WORK TO DO = Retype exactly the lines from the first one through the line with "else: copy_thing(proto, p, None, lab, grp)", including both ends; skip any pictures.
---------------
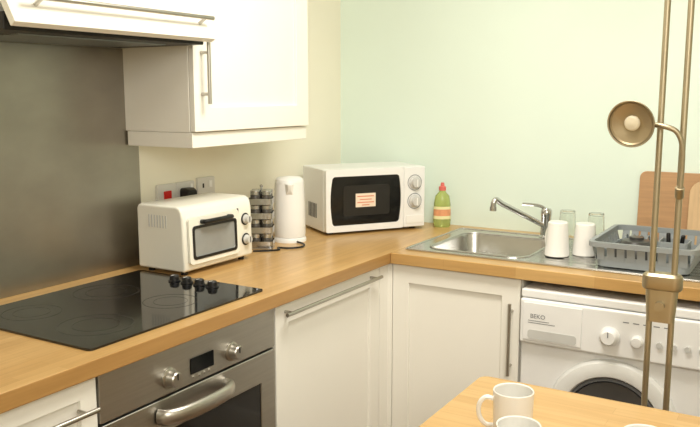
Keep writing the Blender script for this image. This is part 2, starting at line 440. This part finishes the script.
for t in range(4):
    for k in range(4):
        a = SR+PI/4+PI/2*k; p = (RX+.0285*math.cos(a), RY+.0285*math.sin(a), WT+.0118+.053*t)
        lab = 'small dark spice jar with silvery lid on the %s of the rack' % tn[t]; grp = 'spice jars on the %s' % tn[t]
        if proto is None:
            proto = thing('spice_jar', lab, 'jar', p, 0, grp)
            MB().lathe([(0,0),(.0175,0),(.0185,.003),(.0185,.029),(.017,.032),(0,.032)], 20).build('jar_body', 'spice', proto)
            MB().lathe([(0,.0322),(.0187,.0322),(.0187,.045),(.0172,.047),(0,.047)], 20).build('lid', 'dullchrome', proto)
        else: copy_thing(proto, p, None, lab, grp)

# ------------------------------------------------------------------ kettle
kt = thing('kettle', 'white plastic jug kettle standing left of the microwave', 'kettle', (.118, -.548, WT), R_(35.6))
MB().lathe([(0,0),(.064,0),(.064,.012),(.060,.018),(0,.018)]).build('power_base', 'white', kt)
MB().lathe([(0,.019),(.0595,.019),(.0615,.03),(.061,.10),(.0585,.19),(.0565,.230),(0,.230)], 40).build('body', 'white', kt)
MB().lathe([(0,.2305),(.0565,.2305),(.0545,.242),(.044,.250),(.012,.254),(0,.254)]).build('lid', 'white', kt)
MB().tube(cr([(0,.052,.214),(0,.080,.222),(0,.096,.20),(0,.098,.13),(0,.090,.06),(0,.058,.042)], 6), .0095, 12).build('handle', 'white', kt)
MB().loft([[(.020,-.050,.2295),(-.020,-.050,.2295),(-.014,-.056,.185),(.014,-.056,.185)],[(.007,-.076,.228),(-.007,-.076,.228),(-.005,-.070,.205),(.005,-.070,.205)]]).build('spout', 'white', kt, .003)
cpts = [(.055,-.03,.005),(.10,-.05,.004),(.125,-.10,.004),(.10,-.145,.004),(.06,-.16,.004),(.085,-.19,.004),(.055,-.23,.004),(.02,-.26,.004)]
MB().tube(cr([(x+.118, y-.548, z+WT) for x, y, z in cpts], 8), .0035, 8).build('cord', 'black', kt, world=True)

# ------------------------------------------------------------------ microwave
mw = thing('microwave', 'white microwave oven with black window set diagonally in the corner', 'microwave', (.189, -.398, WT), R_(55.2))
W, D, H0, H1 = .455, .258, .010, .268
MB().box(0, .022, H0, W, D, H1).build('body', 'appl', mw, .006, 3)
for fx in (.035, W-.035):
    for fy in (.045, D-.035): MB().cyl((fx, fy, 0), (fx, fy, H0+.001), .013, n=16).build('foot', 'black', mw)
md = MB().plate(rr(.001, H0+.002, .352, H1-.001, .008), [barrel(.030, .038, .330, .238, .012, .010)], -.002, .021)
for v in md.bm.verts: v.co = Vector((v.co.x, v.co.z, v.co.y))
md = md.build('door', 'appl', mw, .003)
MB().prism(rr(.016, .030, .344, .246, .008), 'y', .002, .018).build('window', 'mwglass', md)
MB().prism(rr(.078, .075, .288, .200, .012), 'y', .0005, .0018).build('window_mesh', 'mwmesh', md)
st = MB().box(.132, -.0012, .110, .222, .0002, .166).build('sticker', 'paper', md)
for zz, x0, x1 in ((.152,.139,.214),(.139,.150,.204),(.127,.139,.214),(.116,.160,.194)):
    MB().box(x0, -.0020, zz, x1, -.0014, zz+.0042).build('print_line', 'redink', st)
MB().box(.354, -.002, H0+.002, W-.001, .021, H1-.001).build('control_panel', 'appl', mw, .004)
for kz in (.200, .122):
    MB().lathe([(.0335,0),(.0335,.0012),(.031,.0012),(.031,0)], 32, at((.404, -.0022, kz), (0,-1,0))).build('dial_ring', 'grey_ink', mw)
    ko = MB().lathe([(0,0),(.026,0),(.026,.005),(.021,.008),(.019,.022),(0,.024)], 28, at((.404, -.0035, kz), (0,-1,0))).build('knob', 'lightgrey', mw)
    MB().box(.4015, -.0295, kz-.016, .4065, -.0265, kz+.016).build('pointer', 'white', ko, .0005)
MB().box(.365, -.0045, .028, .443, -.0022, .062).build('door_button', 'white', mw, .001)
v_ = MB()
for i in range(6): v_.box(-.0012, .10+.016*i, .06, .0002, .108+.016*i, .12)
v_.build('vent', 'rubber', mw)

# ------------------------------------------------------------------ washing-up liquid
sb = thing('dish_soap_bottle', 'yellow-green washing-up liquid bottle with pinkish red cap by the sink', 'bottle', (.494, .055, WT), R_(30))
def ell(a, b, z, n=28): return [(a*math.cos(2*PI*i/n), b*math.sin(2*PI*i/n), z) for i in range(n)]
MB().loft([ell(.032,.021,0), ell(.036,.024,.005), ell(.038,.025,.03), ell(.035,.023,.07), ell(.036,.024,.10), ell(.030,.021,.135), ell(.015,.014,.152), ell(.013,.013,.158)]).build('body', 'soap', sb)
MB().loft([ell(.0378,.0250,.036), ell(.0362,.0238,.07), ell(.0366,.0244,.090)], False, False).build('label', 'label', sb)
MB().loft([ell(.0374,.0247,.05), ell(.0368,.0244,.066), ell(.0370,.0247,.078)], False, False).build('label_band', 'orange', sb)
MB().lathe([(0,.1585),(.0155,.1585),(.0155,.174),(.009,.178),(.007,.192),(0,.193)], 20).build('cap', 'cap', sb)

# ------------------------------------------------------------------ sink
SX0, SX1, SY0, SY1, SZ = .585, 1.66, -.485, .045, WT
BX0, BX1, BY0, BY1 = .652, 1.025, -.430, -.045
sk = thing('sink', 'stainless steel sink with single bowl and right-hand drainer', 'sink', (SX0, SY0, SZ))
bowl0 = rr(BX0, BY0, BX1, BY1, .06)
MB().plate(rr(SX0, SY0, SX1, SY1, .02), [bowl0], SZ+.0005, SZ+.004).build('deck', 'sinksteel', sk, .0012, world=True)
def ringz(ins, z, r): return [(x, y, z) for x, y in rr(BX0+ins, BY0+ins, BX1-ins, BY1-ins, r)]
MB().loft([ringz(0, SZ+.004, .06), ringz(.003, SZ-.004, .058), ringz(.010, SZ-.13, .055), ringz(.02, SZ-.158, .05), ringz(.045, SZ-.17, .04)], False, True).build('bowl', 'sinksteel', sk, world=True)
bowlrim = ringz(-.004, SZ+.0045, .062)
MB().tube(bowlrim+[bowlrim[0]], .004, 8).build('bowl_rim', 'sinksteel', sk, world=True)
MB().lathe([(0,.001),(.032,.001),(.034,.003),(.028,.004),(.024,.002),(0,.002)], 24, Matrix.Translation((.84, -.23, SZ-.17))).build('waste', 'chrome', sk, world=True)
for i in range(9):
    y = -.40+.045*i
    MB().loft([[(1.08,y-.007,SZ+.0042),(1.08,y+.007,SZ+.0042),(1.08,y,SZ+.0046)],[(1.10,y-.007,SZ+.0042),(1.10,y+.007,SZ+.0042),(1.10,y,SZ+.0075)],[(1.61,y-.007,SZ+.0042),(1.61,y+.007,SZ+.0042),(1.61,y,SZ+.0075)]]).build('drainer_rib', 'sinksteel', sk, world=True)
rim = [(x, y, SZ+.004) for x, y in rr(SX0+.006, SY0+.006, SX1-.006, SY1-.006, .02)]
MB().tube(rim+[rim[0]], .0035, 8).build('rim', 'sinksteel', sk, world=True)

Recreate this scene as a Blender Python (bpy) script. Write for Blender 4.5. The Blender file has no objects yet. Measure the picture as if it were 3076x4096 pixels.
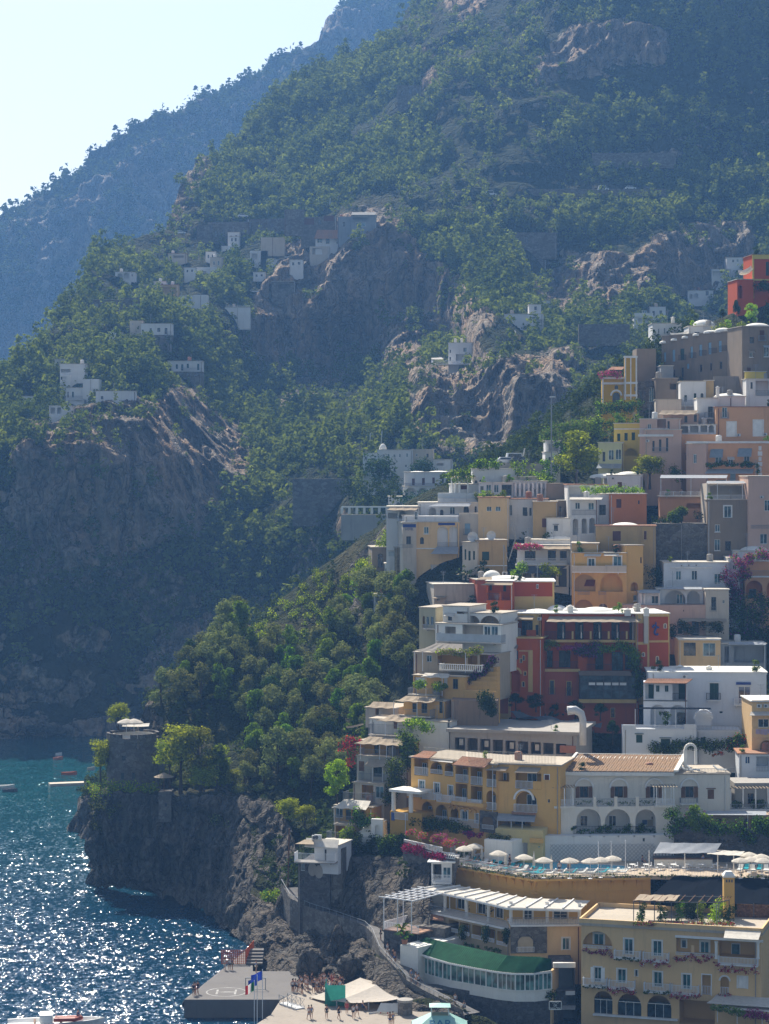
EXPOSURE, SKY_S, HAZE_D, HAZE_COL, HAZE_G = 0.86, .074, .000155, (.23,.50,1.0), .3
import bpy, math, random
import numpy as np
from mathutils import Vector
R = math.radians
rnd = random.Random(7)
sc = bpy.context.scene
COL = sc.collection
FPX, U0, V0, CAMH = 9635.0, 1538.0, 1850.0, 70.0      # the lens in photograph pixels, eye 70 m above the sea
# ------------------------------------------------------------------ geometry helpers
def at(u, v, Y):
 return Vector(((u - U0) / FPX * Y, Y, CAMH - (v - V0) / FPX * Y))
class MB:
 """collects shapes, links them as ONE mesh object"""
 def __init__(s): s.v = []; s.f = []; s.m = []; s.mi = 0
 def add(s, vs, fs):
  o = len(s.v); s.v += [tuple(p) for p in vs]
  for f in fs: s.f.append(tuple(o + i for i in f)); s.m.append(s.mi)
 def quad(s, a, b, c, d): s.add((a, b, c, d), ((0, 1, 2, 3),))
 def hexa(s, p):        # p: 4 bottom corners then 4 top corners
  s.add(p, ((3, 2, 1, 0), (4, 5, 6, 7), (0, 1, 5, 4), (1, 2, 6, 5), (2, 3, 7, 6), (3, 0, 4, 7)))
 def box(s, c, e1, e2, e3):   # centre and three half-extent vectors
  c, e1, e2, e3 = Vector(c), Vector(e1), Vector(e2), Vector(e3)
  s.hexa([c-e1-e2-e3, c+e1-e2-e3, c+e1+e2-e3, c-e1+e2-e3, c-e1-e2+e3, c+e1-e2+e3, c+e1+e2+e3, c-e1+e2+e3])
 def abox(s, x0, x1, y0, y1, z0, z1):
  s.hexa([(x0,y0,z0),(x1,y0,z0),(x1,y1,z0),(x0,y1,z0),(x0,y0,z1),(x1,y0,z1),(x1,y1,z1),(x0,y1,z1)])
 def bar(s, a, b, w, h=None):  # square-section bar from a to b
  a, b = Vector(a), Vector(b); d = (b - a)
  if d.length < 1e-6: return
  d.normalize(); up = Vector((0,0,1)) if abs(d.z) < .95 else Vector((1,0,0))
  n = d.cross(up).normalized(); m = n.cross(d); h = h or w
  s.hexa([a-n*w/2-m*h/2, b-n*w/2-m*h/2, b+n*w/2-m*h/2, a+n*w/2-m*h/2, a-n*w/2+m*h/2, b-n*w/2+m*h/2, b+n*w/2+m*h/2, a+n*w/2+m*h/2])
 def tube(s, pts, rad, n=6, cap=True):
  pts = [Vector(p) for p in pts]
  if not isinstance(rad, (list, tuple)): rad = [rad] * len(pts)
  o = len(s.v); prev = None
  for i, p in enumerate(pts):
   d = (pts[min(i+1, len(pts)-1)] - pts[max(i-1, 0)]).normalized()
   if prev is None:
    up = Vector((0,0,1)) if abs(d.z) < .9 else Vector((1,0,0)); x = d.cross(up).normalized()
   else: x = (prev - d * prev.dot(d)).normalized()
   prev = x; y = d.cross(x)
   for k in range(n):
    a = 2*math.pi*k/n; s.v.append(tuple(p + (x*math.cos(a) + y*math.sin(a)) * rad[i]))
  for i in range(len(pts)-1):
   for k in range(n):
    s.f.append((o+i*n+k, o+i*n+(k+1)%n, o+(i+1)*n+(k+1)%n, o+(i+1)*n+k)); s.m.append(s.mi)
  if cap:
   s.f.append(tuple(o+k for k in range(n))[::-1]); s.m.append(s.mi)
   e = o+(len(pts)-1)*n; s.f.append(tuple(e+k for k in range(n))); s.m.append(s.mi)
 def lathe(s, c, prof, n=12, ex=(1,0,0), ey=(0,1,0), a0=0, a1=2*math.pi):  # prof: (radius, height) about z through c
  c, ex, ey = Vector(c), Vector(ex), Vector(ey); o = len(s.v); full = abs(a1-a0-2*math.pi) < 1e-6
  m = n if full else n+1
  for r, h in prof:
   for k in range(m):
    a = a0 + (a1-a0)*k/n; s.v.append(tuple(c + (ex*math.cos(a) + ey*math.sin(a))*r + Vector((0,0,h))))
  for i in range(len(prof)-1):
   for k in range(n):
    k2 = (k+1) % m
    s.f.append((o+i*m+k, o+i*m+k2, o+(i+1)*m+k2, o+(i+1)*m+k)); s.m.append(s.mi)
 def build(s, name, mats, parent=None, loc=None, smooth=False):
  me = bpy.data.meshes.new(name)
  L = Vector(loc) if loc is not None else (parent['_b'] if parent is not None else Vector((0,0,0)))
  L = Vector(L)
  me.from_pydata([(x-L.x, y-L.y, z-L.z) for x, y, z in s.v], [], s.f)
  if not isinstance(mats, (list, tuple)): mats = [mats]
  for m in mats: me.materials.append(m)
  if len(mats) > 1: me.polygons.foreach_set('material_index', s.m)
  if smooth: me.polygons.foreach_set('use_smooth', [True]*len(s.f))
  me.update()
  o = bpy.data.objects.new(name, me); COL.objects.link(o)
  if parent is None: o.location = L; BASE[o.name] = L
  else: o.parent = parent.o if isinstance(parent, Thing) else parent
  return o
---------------
REPLY =
Keep writing the Blender script for this image. This is part 2, starting at line 440. This part finishes the script.
for t in range(4):
    for k in range(4):
        a = SR+PI/4+PI/2*k; p = (RX+.0285*math.cos(a), RY+.0285*math.sin(a), WT+.0118+.053*t)
        lab = 'small dark spice jar with silvery lid on the %s of the rack' % tn[t]; grp = 'spice jars on the %s' % tn[t]
        if proto is None:
            proto = thing('spice_jar', lab, 'jar', p, 0, grp)
            MB().lathe([(0,0),(.0175,0),(.0185,.003),(.0185,.029),(.017,.032),(0,.032)], 20).build('jar_body', 'spice', proto)
            MB().lathe([(0,.0322),(.0187,.0322),(.0187,.045),(.0172,.047),(0,.047)], 20).build('lid', 'dullchrome', proto)
        else: copy_thing(proto, p, None, lab, grp)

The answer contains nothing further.